At Monday's closing price of $599.68 per share, this values each share of On2 stock at $.5986 per share, very close to the $.60 per share that On2 had announced back on August 5.

Yet, as one writer points out, the price-per-share of Google's shares has risen significantly between August 5 and December 16.

Thomas Kirchner, who manages the Pennsylvania Avenue Event-Driven Fund (PAEDX), engages in merger arbitrage, and owns shares of On2 Technologies. Kirchner claims members of the arbitrage community own at least 30% of all outstanding shares.

"That’s not $0.60 in cash but $0.60 worth of stock independent of Google’s stock price," Kirchner wrote on December 9, 2009. "The problem is that $0.60 worth of Google stock are a lot fewer shares today than back in August when the merger was announced.

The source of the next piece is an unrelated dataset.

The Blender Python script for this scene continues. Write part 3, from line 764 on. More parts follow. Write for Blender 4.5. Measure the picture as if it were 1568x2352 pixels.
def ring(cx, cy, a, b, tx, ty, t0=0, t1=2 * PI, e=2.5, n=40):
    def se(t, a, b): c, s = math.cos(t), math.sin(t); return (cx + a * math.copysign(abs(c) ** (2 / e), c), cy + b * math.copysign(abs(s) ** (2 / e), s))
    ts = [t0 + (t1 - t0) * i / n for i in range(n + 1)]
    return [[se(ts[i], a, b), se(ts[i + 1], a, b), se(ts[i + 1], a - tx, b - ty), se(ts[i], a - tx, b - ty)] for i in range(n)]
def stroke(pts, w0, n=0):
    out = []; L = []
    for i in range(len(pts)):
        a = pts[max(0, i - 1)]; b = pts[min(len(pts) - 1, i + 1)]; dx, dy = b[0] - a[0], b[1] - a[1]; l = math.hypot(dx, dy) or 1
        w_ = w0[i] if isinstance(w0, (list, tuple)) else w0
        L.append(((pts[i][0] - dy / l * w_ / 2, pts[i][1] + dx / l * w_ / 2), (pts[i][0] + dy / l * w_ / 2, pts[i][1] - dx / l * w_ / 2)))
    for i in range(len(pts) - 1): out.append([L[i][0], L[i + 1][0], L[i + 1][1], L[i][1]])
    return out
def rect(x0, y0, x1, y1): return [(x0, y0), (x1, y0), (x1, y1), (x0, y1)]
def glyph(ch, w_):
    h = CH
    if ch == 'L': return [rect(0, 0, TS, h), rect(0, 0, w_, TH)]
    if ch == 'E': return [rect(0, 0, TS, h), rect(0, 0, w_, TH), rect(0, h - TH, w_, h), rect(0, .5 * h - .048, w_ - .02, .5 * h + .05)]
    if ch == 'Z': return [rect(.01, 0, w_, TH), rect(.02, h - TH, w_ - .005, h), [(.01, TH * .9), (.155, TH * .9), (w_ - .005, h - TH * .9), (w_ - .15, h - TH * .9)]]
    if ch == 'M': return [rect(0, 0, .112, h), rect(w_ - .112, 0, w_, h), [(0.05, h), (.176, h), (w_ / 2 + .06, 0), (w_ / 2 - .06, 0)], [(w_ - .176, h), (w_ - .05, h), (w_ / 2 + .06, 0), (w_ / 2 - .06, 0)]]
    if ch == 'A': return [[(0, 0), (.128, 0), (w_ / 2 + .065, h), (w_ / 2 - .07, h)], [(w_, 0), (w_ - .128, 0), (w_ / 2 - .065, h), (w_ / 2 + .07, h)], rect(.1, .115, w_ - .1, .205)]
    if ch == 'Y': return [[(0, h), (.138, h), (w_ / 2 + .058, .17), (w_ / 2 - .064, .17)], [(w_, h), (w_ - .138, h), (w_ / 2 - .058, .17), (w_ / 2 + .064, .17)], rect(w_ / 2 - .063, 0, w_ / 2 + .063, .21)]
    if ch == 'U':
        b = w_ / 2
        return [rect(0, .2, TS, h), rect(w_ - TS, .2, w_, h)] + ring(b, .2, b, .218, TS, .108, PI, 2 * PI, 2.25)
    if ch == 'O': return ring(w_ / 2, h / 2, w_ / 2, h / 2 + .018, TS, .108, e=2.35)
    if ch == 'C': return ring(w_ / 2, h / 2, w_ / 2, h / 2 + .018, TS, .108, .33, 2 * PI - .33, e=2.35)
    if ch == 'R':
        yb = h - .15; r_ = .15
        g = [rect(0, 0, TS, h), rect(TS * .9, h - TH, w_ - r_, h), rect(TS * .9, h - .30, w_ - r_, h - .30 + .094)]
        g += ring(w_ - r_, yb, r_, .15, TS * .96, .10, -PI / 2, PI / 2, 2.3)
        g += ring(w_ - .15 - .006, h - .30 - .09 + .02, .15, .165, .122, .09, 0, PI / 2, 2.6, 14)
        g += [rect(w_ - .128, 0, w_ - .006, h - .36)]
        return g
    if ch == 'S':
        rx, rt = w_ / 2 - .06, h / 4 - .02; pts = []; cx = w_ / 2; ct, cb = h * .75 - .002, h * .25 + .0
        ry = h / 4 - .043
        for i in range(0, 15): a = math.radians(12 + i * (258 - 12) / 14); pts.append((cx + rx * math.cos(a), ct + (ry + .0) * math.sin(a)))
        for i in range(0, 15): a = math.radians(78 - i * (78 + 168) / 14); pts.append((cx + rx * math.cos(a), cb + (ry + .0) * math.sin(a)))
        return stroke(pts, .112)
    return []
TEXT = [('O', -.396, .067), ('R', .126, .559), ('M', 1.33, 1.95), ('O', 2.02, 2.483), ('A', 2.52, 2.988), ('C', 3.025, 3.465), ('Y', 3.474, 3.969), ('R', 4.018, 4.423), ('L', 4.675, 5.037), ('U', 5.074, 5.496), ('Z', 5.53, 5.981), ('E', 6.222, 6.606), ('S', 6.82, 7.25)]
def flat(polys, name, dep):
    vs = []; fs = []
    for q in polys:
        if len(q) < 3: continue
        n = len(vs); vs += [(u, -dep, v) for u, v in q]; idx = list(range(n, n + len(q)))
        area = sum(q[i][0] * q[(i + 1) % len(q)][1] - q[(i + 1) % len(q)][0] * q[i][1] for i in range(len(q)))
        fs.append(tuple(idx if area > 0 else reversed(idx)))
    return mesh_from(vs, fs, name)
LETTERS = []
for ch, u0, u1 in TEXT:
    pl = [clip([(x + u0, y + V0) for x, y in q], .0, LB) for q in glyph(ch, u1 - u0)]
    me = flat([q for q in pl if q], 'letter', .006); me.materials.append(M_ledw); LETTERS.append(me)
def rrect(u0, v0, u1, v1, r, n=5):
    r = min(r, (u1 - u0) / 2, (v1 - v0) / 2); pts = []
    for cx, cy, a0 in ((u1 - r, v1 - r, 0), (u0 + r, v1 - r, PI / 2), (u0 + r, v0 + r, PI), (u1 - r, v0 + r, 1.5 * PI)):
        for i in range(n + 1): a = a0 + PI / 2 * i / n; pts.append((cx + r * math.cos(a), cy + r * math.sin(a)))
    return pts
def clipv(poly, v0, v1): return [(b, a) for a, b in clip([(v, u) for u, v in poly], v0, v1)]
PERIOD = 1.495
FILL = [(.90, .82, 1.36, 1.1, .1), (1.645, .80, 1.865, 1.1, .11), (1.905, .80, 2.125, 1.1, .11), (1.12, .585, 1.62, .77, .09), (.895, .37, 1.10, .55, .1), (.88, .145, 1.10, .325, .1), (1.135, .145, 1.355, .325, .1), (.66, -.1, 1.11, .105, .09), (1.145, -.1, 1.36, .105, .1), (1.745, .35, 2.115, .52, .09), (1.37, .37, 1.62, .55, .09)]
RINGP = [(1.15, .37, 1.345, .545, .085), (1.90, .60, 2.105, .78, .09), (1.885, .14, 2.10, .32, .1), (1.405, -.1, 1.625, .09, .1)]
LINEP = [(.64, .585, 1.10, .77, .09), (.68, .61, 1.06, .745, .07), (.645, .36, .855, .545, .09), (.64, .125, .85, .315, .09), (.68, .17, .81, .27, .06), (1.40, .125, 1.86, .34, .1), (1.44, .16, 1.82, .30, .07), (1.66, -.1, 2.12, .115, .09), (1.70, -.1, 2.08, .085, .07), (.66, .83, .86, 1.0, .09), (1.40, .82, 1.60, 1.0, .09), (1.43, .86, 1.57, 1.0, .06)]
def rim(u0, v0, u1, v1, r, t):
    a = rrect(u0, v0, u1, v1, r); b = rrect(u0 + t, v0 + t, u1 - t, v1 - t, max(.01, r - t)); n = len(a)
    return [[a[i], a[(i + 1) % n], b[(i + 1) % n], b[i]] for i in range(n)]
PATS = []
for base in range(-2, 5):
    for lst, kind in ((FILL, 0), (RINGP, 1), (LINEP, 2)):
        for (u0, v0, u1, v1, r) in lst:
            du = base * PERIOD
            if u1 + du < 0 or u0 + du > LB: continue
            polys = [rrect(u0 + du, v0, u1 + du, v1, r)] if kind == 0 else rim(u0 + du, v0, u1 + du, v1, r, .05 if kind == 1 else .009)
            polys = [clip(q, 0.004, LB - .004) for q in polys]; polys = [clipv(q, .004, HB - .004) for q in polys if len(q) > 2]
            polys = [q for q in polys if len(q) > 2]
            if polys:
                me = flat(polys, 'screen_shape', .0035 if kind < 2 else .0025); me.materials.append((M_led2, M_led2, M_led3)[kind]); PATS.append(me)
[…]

Google has since risen from the $450s to the $580s, or 29% [but] the merger consideration has remained a constant $0.60. Had management negotiated a fixed exchange rate of, say 0.0013 shares of GOOG for each ONT, then shareholders would receive $0.77 worth of Google stock for their shares now."

Kirchner goes on to say that the deal is even better for Google now, as the company would have to issue approximately 55,000 fewer shares of Google Class A stock today than it would have done in August. At that time, Google's share price would equal approximately 235,000 shares of Google stock for the acquisition to be completed, which means the price of On2 stock has stagnated as a result of the constant $.60 price.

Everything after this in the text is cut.